Early on in the festival…seems like weeks ago, there were two acts that took the audience into the palm of their hand and held us there like babes in a cornfield. Last night another legend of the cutting edge, Deborah Hay, brought a powerful, sublime dancework that draws energy from her young Seattle choreographic collaborators. Going to prove that those who have been working the longest in pushing boundaries, remain the most progressive and truly daring.
To help kick off T:BA, Laurie Anderson brought a solo show into the home of all things tradtiional and boring…the Newmark theatre. She has been making poetics, sound art, film and a deep trances on stage for nearly 3 decades, and this mastery was clear from the moment her gentle voice took time to slowly fill the echoes of music that hung over her star-like floating set. She had no doubts or worries in addressing head on the terrors and sadness of living in an America led by the current semi-fascist regime, in fact you got the feeling she’d lived through it before…because she had, with Reagan, and that made her more succinct and more outraged, and more empathetic in her critique and commentary. Laurie was able to pull feeling from her violin, from her stories and out of the audience in an authentic, unforced way that has missing among some of the more aggressive T:BA acts, or those that might feel that genuine, deep feeling is something not hip or contemporary.
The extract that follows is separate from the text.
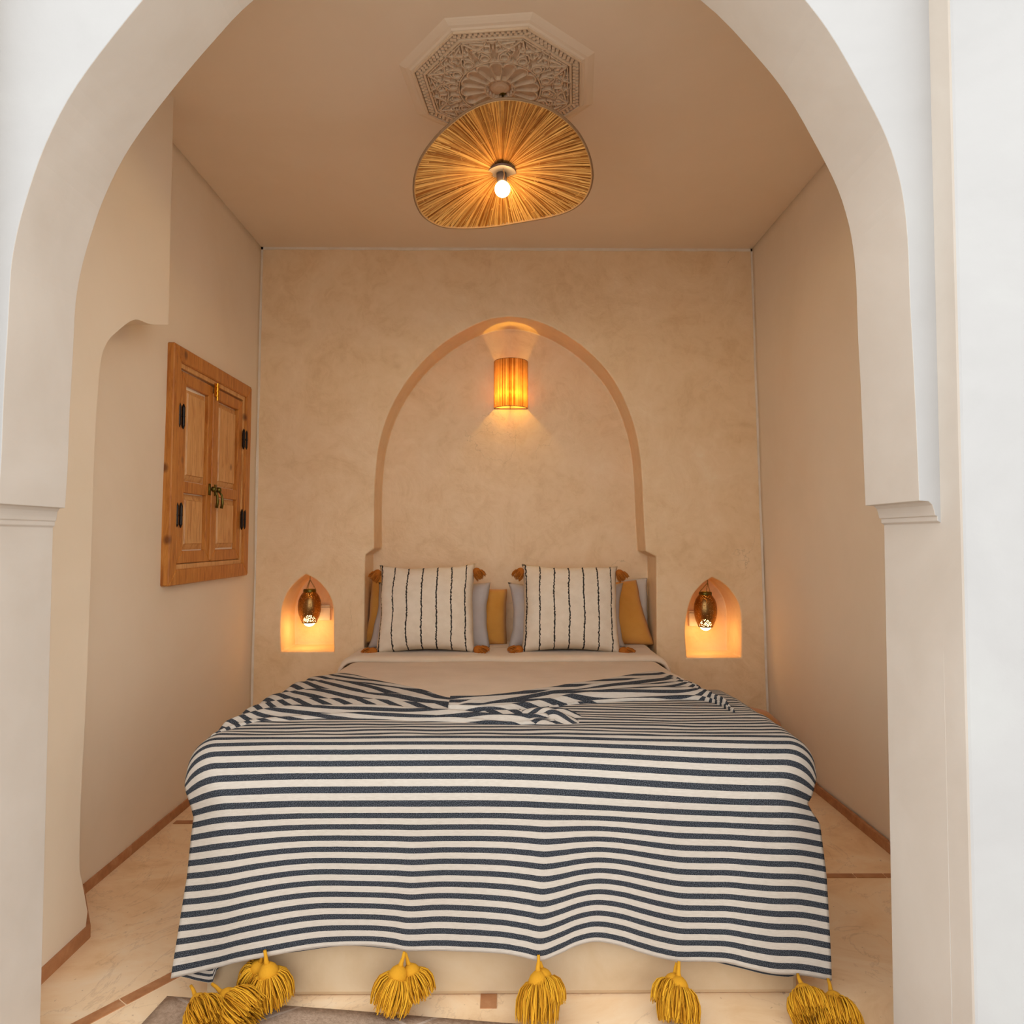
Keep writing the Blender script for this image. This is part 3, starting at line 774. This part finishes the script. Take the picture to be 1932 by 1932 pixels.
# local axes: x = out of the wall, y = along the wall, z = up
def frame_bm(y0, y1, z0, z1, w, x0, x1, bev=.003, wb_=None, wt_=None):
    bm = bmesh.new(); wb_ = wb_ or w; wt_ = wt_ or w
    O = [(y0, z0), (y1, z0), (y1, z1), (y0, z1)]; I = [(y0+w, z0+wb_), (y1-w, z0+wb_), (y1-w, z1-wt_), (y0+w, z1-wt_)]
    for k in range(4):
        k2 = (k+1) % 4; q = [O[k], O[k2], I[k2], I[k]]
        A = [bm.verts.new((x0, a, b)) for a, b in q]; B = [bm.verts.new((x1, a, b)) for a, b in q]
        bm.faces.new(A); bm.faces.new(B[::-1])
        for j in range(4): bm.faces.new((A[j], B[j], B[(j+1) % 4], A[(j+1) % 4]))
    bmesh.ops.recalc_face_normals(bm, faces=bm.faces[:])
    bmesh.ops.bevel(bm, geom=bm.edges[:], offset=bev, segments=1, affect='EDGES')
    return bm
hw, = (Wc / 2,)
obj('frame', frame_bm(-hw, hw, 0, Hc, .060, -.03, .022, .004), M['wood'], cab)
obj('inner_lip', frame_bm(-hw + .058, hw - .058, .058, Hc - .058, .020, -.03, .012, .002), M['woodlite'], cab)
obj('gap_shade_sheet', boxbm(-.045, -.03, -hw + .05, hw - .05, .05, Hc - .05), M['gapshade'], cab)  # added dark sheet behind the doors, paints the shade in their gaps
iy0, iy1, iz0, iz1 = -hw + .080, hw - .080, .076, Hc - .080
iz0 += .004; iz1 -= .006
for s, (a, b) in ((-1, (iy0, -.012)), (1, (-.008, iy1))):
    d = obj('door', None or boxbm(-.022, -.012, a, b, iz0, iz1), M['wood'], cab)
    st = frame_bm(a, b, iz0, iz1, .048, -.014, .010, .003); obj('door_frame', st, M['wood'], d)
    zm = iz0 + (iz1 - iz0) * .40
    obj('middle_rail', boxbm(-.014, .0095, a + .046, b - .046, zm - .022, zm + .022, bev=.002), M['wood'], d)
    for (z0, z1) in ((iz0 + .048, zm - .022), (zm + .022, iz1 - .048)):
        bm = bmesh.new(); ya, yb = a + .050, b - .050; z0 += .004; z1 -= .004; q = .022
        O = [(ya, z0), (yb, z0), (yb, z1), (ya, z1)]; I = [(ya+q, z0+q), (yb-q, z0+q), (yb-q, z1-q), (ya+q, z1-q)]; J = [(ya+q+.003, z0+q+.003), (yb-q-.003, z0+q+.003), (yb-q-.003, z1-q-.003), (ya+q+.003, z1-q-.003)]
        V = [[bm.verts.new((x, y, z)) for y, z in P] for x, P in ((-.012, O), (-.008, O), (.001, I), (.006, J))]
        for A, B in zip(V, V[1:]):
            for k in range(4): bm.faces.new((A[k], A[(k+1) % 4], B[(k+1) % 4], B[k]))
        bm.faces.new(V[-1]); bm.faces.new(V[0][::-1]); bmesh.ops.recalc_face_normals(bm, faces=bm.faces[:])
        obj('panel', bm, M['woodlite'], d)
    # hinges: paired barrels with pointed tips
    for zz in (iz0 + (iz1 - iz0) * .25, iz0 + (iz1 - iz0) * .76):
        yy = a - .010 if s < 0 else b + .010
        bm = bmesh.new()
        for dy in (-.0165, .0165):
            lathe(bm, [(0, -.050), (.003, -.046), (.0055, -.038), (.0065, -.036), (.0065, -.002), (.0078, -.001), (.0078, .001), (.0065, .002), (.0065, .036), (.0055, .038), (.003, .046), (0, .050)], 10, (.020, yy + dy, zz))
        obj('hinge', bm, M['iron'], d)
    zc = iz0 + (iz1 - iz0) * .405; yc = -.030 if s < 0 else .020
    bm = bmesh.new(); box(bm, .009, .014, yc - .013, yc + .013, zc - .022, zc + .026)
    lathe(bm, [(0, -.012), (.009, -.010), (.012, 0), (.009, .010), (0, .012)], 12, (.024, yc + .008, zc + .004))
    tube(bm, [(.024, yc + .012, zc), (.034, yc + .018, zc - .02), (.036, yc + .020, zc - .05), (.033, yc + .018, zc - .075)], .004, 8, rs=[.004, .0045, .006, .0065])
    bmesh.ops.recalc_face_normals(bm, faces=bm.faces[:])
    obj('catch', bm, M['agedbrass'], d, True)
obj('meeting_strip', boxbm(.008, .018, -.028, -.004, iz0 + .006, iz1 - .03, bev=.003), M['wood'], cab)
bm = bmesh.new(); box(bm, .018, .023, -.024, -.004, iz1 - .045, iz1 + .012); tube(bm, [(.027, -.014, iz1 - .06), (.027, -.014, iz1 + .014)], .0055, 10)
for q in (-.04, -.02, 0): lathe(bm, [(0, -.004), (.008, -.003), (.008, .003), (0, .004)], 12, (.027, -.014, iz1 + q))
for v in bm.verts: v.co.y = -.014 + (v.co.y + .014) * 1.5
obj('brass_bolt', bm, M['brass'], cab)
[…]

Kiki and Herb also have been working the stage for decades, not quite as long, though they do claim to have been around since the day they sipped milk from a cow that ate Christ’s afterbirth. The two performers walk a fine line between bitter satire and truly heartbreaking depth of emotion…and blend their political commentary and rage at the current social order into a complicated character work that has people laughing in a conflicted, sexy, outrageous way. The urge to wish the worst upon our current leader is deep in them, the wisdom to do so in so unexpected and sideways a manner is a sign of their genius and lack of need to prove themselves as a young, hip performance team. Kiki held us, held the audience, made us cheer and cheer as false rhinestones beneath her eyes twinkled fake tears and she sang with breathtaking beauty a ridiculous song about reuniting with her daughter in a grocery store. Cutting edge? Absolutely.
Last night was Deborah Hay’s premiere of Mountain, a new work based on her growing fascination with taking the power and unique spirit of dancer/choreographers and adapting their work through her filter. The elegance and spareness of her work was stunning. Earlier in the week we’d seen migrating birds portrayed in a blunt, and obvious manner, with a clumsy desperation. Deborah took for granted that audiences are profoundly able to focus and quite themselves to look quietly and deeply at work that is worth this attention. In one disturbingly funny moment a bullish woman pummels another dancer, a cartoonish dance that was in no way over the top, but still odd to find ourselves enjoying the slaughter. In another moment, a woman dances with a quiet desperation, signaling to us as a song, delicate and fraying is pulled from her on a bare stage, time unrushed.
Is there something to be said for an artform, a genre (contemporary performance) that allows its masters to grow old gracefully? Hell yes, but also, let’s offer a wonderful shout of joy for those artists who keep pushing, keep moving forward, and relax into total trust for their powers to hold ideas and visions up to the light, and expect the most from the audience, and allow ourselves to stretch and pull, and laugh and cry, with genuine new passion.